** START **

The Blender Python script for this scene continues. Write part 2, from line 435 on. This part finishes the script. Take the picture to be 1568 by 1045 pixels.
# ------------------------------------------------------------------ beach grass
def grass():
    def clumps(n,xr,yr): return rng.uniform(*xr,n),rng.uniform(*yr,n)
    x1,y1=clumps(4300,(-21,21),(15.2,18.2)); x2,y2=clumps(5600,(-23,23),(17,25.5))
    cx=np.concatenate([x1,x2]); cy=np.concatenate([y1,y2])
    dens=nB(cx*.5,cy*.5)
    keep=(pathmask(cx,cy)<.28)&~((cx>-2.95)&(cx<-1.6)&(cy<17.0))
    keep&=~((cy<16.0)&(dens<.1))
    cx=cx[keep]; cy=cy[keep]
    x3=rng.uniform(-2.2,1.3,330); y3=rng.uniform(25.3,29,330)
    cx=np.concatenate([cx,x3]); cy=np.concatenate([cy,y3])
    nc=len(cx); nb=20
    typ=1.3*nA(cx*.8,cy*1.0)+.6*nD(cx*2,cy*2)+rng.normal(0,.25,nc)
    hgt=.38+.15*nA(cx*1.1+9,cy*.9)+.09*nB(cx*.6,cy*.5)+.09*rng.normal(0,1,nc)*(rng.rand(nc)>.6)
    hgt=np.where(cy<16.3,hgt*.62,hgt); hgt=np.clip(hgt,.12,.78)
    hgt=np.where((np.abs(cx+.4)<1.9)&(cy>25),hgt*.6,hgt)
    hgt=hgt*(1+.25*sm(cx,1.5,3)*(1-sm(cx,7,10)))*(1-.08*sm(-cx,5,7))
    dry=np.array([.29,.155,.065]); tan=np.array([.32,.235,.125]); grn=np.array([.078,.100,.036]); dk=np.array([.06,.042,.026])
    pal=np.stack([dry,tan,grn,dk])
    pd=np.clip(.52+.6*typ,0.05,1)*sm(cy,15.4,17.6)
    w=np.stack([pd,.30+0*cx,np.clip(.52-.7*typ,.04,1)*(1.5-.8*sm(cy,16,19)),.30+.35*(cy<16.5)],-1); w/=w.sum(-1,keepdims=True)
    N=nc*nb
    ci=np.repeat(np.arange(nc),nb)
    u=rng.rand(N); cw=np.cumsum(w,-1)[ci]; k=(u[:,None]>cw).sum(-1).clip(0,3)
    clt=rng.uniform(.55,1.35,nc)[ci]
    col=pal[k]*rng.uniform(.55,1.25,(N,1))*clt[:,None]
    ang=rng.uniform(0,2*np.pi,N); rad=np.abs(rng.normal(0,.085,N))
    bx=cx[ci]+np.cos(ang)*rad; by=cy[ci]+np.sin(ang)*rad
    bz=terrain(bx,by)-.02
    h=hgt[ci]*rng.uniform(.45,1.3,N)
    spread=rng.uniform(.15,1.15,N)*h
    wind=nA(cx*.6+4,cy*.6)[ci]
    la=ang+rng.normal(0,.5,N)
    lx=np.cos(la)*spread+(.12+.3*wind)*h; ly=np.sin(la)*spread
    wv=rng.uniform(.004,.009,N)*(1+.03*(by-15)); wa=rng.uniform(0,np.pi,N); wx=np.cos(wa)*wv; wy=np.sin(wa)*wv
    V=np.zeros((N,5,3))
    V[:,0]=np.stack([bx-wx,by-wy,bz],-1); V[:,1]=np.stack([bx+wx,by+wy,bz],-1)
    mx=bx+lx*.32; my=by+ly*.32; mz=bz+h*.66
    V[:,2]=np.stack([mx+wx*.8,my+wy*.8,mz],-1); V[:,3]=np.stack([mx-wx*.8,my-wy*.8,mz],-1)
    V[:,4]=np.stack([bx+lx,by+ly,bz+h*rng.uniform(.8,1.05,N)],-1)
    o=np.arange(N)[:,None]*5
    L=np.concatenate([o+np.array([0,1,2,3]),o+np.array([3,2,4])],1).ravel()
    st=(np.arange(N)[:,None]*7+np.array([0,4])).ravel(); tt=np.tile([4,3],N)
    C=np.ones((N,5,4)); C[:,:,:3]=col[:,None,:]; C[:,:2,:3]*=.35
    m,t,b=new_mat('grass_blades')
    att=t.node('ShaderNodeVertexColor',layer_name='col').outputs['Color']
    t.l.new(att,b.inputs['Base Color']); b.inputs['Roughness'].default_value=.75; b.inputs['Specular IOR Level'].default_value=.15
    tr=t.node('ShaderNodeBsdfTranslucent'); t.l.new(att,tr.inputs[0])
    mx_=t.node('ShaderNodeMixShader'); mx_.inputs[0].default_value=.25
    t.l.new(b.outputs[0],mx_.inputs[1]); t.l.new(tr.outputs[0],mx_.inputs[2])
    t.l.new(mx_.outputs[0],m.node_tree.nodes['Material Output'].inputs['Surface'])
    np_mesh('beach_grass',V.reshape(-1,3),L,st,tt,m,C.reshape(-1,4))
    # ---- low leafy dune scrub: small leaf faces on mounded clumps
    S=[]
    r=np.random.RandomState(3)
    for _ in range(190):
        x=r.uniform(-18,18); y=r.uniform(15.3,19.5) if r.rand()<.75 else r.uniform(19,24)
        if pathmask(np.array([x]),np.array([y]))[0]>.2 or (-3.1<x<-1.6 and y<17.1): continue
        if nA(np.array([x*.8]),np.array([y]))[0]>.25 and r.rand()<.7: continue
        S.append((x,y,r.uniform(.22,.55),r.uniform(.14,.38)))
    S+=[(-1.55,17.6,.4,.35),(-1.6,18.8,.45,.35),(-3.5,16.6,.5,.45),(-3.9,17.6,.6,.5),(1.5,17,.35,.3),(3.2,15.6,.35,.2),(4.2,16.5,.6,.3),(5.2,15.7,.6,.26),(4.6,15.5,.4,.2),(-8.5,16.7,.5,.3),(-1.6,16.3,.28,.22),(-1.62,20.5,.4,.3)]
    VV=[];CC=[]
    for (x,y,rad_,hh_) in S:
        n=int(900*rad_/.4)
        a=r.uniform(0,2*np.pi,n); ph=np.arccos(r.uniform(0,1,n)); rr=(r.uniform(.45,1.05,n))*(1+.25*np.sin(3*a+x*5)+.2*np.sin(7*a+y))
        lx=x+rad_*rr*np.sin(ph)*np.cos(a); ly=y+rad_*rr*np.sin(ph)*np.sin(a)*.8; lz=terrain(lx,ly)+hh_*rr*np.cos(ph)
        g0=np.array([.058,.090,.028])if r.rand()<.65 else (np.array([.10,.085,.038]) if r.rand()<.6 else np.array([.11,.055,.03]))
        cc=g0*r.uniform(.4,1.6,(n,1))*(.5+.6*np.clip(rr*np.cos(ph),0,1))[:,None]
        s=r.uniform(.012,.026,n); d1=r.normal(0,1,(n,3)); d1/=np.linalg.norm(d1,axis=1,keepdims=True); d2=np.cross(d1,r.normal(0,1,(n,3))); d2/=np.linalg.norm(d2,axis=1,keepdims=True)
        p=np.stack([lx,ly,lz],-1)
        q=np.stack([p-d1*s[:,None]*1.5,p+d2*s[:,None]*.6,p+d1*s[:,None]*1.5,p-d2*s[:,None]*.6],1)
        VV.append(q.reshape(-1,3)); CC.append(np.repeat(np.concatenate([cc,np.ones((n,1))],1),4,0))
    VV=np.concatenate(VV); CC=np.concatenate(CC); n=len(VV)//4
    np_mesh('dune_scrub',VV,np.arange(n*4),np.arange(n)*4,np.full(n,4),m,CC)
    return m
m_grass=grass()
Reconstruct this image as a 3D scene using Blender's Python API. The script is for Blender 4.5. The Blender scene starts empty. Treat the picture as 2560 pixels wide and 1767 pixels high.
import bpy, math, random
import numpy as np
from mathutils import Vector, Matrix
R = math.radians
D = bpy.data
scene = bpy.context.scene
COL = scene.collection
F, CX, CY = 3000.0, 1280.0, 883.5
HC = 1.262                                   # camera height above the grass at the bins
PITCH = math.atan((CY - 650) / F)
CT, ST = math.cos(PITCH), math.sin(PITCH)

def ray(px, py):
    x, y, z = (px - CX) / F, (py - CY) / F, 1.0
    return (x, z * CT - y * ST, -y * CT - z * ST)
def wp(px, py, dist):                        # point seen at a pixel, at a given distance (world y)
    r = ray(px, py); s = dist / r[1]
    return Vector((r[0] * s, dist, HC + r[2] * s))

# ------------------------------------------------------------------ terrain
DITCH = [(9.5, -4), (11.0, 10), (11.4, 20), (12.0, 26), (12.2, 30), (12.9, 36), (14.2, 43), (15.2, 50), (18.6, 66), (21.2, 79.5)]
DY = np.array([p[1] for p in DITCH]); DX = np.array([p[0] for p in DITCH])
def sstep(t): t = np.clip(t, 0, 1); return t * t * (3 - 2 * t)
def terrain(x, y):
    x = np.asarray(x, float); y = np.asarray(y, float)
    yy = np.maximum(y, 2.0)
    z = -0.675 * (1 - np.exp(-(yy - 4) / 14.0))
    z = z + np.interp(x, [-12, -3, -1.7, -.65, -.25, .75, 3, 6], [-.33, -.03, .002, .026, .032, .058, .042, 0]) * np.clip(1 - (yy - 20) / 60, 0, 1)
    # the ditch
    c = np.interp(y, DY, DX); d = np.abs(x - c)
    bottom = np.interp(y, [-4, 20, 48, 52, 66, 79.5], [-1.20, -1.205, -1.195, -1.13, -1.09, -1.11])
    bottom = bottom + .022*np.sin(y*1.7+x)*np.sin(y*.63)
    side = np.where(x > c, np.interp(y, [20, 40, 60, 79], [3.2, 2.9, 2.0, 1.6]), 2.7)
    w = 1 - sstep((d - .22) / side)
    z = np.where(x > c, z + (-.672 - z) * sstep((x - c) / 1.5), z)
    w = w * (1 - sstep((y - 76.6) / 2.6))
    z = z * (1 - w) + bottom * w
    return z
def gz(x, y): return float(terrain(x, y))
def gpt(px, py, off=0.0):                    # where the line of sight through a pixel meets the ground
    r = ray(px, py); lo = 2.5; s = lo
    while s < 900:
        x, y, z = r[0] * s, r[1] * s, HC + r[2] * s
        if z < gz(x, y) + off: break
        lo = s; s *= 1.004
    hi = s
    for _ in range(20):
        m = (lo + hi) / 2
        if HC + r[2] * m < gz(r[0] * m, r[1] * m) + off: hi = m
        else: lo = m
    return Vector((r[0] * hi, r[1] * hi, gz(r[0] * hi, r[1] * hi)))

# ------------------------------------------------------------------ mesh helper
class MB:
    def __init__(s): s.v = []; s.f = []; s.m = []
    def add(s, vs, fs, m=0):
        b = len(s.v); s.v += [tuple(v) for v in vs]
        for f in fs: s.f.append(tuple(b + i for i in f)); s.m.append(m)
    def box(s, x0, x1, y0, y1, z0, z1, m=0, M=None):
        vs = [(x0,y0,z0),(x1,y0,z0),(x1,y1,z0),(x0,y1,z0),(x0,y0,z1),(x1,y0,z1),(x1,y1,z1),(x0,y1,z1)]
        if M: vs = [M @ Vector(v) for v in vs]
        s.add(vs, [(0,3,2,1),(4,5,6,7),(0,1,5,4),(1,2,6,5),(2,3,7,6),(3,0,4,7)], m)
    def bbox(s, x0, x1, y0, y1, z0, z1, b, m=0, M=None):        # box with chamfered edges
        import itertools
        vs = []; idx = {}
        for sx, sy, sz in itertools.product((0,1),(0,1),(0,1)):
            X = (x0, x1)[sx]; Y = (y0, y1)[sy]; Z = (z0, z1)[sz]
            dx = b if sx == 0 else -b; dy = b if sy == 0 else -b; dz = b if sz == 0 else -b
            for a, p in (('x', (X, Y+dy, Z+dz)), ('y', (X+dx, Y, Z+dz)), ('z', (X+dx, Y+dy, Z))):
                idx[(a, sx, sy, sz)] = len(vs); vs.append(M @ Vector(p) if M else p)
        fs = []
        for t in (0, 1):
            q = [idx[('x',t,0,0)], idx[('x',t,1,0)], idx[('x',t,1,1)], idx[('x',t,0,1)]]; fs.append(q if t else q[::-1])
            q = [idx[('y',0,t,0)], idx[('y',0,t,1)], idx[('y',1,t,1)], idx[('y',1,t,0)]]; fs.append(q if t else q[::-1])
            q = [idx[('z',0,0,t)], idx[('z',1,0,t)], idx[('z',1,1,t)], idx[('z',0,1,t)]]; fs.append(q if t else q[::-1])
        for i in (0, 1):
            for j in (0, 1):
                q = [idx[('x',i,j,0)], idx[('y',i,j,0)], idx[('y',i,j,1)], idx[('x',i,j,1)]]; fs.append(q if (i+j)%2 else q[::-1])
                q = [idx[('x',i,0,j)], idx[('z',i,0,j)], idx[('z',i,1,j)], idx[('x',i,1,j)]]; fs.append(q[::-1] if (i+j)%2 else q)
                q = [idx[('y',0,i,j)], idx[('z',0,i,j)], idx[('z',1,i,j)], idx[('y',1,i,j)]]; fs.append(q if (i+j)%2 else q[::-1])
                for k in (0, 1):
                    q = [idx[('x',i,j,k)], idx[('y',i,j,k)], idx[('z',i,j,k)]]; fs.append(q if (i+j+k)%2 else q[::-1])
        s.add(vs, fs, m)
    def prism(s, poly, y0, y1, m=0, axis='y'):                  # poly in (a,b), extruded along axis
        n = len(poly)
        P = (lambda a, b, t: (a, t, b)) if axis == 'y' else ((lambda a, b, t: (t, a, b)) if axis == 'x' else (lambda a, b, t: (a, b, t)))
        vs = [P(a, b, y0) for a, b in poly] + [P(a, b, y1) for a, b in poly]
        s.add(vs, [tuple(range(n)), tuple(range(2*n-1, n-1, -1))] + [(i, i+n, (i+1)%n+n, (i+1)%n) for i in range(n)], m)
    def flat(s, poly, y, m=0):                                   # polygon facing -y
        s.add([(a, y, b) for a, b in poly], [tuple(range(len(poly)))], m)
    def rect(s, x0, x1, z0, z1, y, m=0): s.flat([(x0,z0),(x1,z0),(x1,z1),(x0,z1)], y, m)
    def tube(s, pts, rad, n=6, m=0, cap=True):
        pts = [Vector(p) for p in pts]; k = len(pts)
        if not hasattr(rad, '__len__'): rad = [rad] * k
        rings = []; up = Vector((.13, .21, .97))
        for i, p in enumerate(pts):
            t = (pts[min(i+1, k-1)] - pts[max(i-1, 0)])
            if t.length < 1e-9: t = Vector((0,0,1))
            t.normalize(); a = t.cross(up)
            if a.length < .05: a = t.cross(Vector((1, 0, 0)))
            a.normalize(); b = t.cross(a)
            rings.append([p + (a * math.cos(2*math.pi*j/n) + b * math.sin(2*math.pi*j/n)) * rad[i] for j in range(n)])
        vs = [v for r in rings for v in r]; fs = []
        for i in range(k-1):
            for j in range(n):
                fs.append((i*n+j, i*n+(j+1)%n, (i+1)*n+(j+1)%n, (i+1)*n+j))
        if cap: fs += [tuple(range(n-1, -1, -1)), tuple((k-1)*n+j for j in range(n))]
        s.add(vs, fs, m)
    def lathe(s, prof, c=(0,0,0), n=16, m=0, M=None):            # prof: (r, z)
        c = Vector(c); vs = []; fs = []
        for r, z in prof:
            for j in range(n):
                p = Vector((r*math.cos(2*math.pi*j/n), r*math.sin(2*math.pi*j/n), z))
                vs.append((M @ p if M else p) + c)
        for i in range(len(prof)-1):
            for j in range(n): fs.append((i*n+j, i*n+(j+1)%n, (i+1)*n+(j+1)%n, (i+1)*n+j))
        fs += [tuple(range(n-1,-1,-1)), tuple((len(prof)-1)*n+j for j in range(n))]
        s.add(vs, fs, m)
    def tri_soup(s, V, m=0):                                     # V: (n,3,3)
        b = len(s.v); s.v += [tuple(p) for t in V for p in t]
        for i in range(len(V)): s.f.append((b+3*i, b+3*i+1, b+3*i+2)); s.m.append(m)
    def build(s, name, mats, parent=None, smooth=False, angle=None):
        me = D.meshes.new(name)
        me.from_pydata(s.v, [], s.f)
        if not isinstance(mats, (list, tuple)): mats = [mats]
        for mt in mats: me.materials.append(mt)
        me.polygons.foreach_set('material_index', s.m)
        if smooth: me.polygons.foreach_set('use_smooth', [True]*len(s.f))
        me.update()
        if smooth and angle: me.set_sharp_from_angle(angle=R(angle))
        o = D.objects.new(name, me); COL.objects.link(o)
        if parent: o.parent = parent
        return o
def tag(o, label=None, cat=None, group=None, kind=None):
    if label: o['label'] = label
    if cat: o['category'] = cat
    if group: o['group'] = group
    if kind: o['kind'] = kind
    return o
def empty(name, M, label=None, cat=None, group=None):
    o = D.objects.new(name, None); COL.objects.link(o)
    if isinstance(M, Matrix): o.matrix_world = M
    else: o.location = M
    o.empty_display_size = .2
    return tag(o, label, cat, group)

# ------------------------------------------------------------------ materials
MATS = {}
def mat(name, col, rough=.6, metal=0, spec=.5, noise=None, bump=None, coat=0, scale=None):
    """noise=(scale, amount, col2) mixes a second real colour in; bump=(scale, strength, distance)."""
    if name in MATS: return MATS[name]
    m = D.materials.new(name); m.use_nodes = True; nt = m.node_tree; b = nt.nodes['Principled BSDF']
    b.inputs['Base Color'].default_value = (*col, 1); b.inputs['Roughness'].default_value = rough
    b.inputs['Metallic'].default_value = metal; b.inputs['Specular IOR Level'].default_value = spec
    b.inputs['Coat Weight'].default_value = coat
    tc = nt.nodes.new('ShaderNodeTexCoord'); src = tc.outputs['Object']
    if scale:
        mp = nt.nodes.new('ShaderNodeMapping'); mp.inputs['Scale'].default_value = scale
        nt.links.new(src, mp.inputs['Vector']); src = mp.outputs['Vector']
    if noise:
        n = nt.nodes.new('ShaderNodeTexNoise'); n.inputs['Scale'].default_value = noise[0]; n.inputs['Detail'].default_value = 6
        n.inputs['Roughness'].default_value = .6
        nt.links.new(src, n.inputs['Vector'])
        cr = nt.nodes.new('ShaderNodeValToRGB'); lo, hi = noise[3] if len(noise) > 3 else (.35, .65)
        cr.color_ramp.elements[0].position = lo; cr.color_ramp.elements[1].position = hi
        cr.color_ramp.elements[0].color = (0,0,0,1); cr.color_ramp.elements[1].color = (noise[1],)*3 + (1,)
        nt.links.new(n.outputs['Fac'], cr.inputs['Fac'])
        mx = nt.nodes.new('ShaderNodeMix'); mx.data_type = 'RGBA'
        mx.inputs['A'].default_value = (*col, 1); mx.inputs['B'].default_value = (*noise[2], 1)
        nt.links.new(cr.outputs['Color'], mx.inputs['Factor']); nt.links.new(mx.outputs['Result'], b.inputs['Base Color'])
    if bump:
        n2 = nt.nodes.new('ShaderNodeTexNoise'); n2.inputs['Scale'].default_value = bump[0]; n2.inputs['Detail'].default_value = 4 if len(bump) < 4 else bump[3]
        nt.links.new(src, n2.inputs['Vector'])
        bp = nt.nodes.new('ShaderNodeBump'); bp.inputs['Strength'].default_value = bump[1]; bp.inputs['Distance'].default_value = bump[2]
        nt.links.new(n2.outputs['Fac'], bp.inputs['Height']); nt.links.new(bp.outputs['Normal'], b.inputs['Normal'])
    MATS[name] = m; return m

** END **

[Work instructions] Repeat exactly the lines from the one containing "np_mesh('beach_grass',V.reshape(-1,3),L,st,tt,m,C.reshape(-1,4))" to the one containing "g0=np.array([.058,.090,.028])if r.rand()<.65 else", both lines included, and nothing else.

[Output for this task]
    np_mesh('beach_grass',V.reshape(-1,3),L,st,tt,m,C.reshape(-1,4))
    # ---- low leafy dune scrub: small leaf faces on mounded clumps
    S=[]
    r=np.random.RandomState(3)
    for _ in range(190):
        x=r.uniform(-18,18); y=r.uniform(15.3,19.5) if r.rand()<.75 else r.uniform(19,24)
        if pathmask(np.array([x]),np.array([y]))[0]>.2 or (-3.1<x<-1.6 and y<17.1): continue
        if nA(np.array([x*.8]),np.array([y]))[0]>.25 and r.rand()<.7: continue
        S.append((x,y,r.uniform(.22,.55),r.uniform(.14,.38)))
    S+=[(-1.55,17.6,.4,.35),(-1.6,18.8,.45,.35),(-3.5,16.6,.5,.45),(-3.9,17.6,.6,.5),(1.5,17,.35,.3),(3.2,15.6,.35,.2),(4.2,16.5,.6,.3),(5.2,15.7,.6,.26),(4.6,15.5,.4,.2),(-8.5,16.7,.5,.3),(-1.6,16.3,.28,.22),(-1.62,20.5,.4,.3)]
    VV=[];CC=[]
    for (x,y,rad_,hh_) in S:
        n=int(900*rad_/.4)
        a=r.uniform(0,2*np.pi,n); ph=np.arccos(r.uniform(0,1,n)); rr=(r.uniform(.45,1.05,n))*(1+.25*np.sin(3*a+x*5)+.2*np.sin(7*a+y))
        lx=x+rad_*rr*np.sin(ph)*np.cos(a); ly=y+rad_*rr*np.sin(ph)*np.sin(a)*.8; lz=terrain(lx,ly)+hh_*rr*np.cos(ph)
        g0=np.array([.058,.090,.028])if r.rand()<.65 else (np.array([.10,.085,.038]) if r.rand()<.6 else np.array([.11,.055,.03]))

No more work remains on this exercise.